この間、陣馬山から高尾山まで山歩きをした時のこと。

陣馬山の山頂から尾根伝いの道を高尾山に向けてのんびり進んでいると、前方から、10人ほどの女の子たちがとぼとぼと歩いてきた。見たところ中学生くらいで、山道を歩くにはあまり向いてなさそうな服装と靴。遠足か何かで来たのだろうが、高尾山周辺ならともかく、この近くでこういう子たちを見かけるのは珍しい。

軽く会釈して行き過ぎ、しばらくの間歩き続けていると、やがて後ろから、ザッ、ザザッ、と誰かが駆けてくる足音がした。トレイルランナーかな、それにしては切羽詰まった感じの走り方だな‥‥と思ってると、「あ、あの! すみません!」

ふりかえると、さっきの女子中学生たち。
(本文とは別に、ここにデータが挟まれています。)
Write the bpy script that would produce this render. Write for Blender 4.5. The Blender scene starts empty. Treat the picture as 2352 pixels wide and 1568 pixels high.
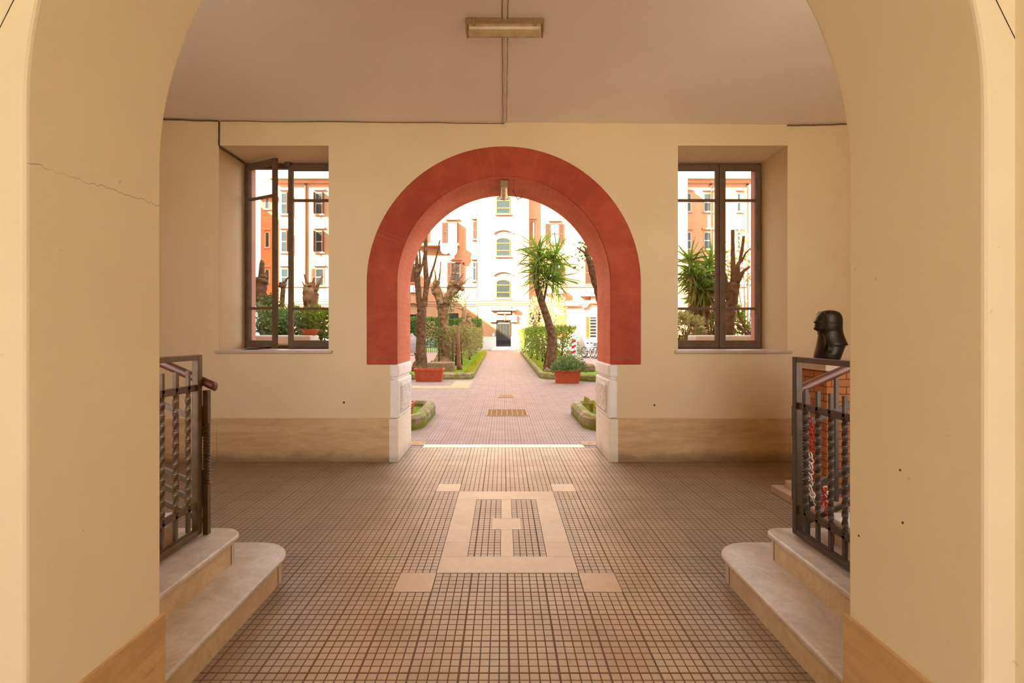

片手にA4のプリントを握りしめた、班長らしき女の子が、意を決した感じで僕に声をかけてきた。

「あの、景信山はどっちですか?」
「こっちですよ。僕が歩いてる方向」
「えー! やっぱり間違ってたんだ‥‥」
「景信山に何しに行くの?」
「そこがおひるごはんの集合場所なんです。12時半に」
「それには間に合わないんじゃないかな。ここからたぶん1時間くらいかかるよ」
「えー! どうしよう‥‥」

班長さんはくたびれきった他の女の子たちと話をして、仕方ないから、と、僕の後をついて歩きはじめた。何だか妙な道連れができちゃったな。ていうか、これじゃまるで僕が、道に迷っちゃった引率の先生みたいじゃないか。

ほうほうのていで景信山に辿り着いた女の子たちは、待ち構えていた本物の引率の先生に、「まったく! あなたたちがいなくなるから‥‥!」と、こっぴどく怒られていた。まあ、これもいつか、いい思い出になるよ。